Framework comes here

I could be at point A or point B. To resolve this ambiguity, we could use one more landmark. Thus, we see that to locate a place on earth, we can use landmarks. To improve the accuracy, we can specify as many landmarks as we please. How does GPS use this principle? GPS uses satellites as landmarks in the place of my home and MindTree to specify my location. Since satellites are thousands of miles above the earth, we can "see" them from a lot of places on earth. It's not enough if we are able to see just one satellite due to the reason we saw above. GPS uses 24 operational satellites for position determination. These are positioned at 6 different planes, four in each plane.

Satellites offer us both advantages and disadvantages.

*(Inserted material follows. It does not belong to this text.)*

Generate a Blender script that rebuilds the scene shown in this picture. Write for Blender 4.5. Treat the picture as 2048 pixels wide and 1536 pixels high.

The advantages are that they are high up in space enabling us to see them from several vantage points either on earth or above (We can't use it below earth because electromagnetic waves don't travel below. The same is true under water.) They give us lot of information and they can be queried from earth. Unfortunately the advantages end here. The disadvantages are that they lead to a lot of errors in calculation due to various reasons. We will examine them below.

Hey, I missed out something. How do I determine the distance between the GPS receiver and the satellite? The same principle used by RADAR is used here. From the time taken by the signal to travel between the satellite and the receiver and the speed of the wave (c=300,000 km/s), we can determine the distance. The same principle is applied with three satellites independently to determine the location. Simple? Not quite. That is what is discussed in the next section.

The works!
The above explanation is a very simplistic view of what really happens.

This is where life gets a bit complicated. The vital parameters to determine are the time taken for the signal to traverse the distance between the satellite and the GPS receiver. The time needs to be more accurate than we can imagine because a billionth of a second's error leads to an error of 300 centimeters! This can get compounded, as we need to take at least three measurements to determine the position. The satellite's position is continuously changing in predictable ways as they orbit the earth, but there are extraneous influences like the gravitational pull of the sun and the moon, which can skew the satellite's real orbit.